Depois de muitos quilômetros margeando o Mediterrâneo cheguei à cidade catalã de Barcelona. Este foi sem dúvida nenhuma um dos centros com melhores condições para pedestres e ciclistas que eu passei até hoje. Muito se fala de Amsterdã e Berlim, por exemplo, mas nenhuma dessas cidades se compara a Barcelona. Com calçadas largas e em perfeitas condições, ciclovias por todos os lados, ótimos ônibus, uma boa rede de metrô e tram (VLT ou bonde), tudo isso muito bem sinalizado, o deslocamento na cidade se torna um grande prazer. É indescritível a sensação de pedalar na ciclovia da Av. Marina, por exemplo, uma importante avenida que liga a praia a uma porção mais alta da cidade – ali a pista de bicicletas fica na faixa mais à esquerda da avenida, junto ao canteiro central, onde normalmente circulariam os carros em maior velocidade. Separada das faixas de automóveis por enormes “tartarugas”, a sensação de segurança é absoluta e o deslocamento em linha reta, sem muitos obstáculos (exceto pelo grande número de cruzamentos, muito bem sinalizados com faróis para carros, pedestres e bicicletas), facilita bastante a vida do ciclista.

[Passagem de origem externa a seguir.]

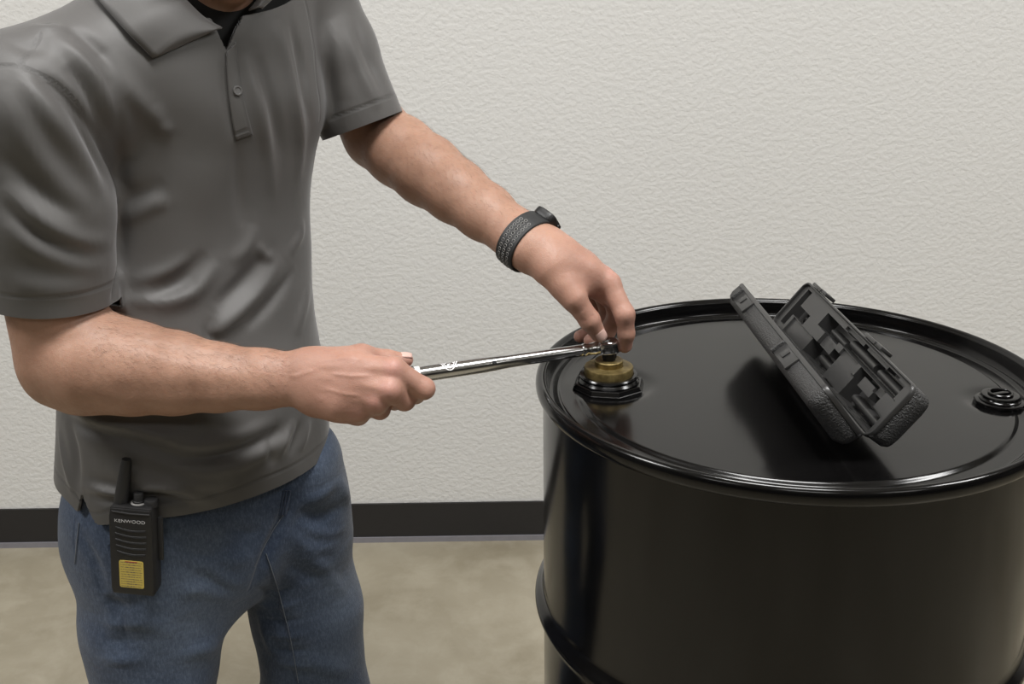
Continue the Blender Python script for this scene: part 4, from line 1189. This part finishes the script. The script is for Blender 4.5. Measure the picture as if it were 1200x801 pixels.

A maior parte dos ciclistas barceloneses usa o sistema de aluguel de bicicletas da prefeitura, o Bicing, que existe há mais de 10 anos e tem pontos espalhados por toda parte. O sistema é tão popular que às vezes o usuário não encontra bicicletas disponíveis em alguns pontos, ou vagas para estacionar nas regiões mais movimentadas. Neste último caso um painel digital indica qual o ponto mais próximo com vagas disponíveis, poupando o ciclista de perder tempo e possivelmente dinheiro (caso exceda o tempo de uso) na procura de estacionamento.
Nas calçadas à beira-mar existem trechos compartilhados entre bicicletas e pedestres, sinalizados pelo desenho de uma bicicletinha verde, e a inscrição: “Espaço amigo”. Muitos paraciclos completam este panorama, além da possibilidade de entrar com as bicicletas nos trens e metrôs. Pedalar em um lugar assim é tão fácil que nem de longe lembra a experiência de se locomover de bicicleta em São Paulo, por exemplo. É muito comum caminhar pela cidade e ouvir a expressão: “Que veredas!” (que calçadas!). Eu mesmo não cansava de repetir isso para mim mesmo.
Em algumas regiões mais montanhosas da cidade, como a caminho do Parque Guel ou no Parque Montjuic, para acessar o MAC (Museu de Arte da Catalunha) existem escadas rolantes a céu aberto, que facilitam a subida para os pedestres. Não acho que cabe aqui entrar no mérito se seria melhor incentivar as pessoas a utilizarem escadas normais ou não, e sim chamar a atenção para a importância que se dá aos deslocamentos a pé. Em alguns cruzamentos mais movimentados, por exemplo, se vê uma inscrição no chão, junto com a faixa de pedestres, com o objetivo de alertar os pedestres para que tenham cuidado na travessia. O texto, um pouco assustador, diz que 1 de cada três mortos em acidentes de trânsito na cidade andavam a pé. Méritos para a prefeitura que utilizou a transparência como forma de conscientização.
Assim como na maioria das cidades europeias, o centro de Barcelona tem o tráfego de automóveis restrito, e quando permitido, os carros só podem circular com velocidade até 30 km/h. O resultado de tanto incentivo para que as pessoas tomem as ruas é evidente: milhares de pedestres circulam diariamente pela cidade – a saúde das pessoas, o clima da cidade, o trânsito e o comércio local agradecem.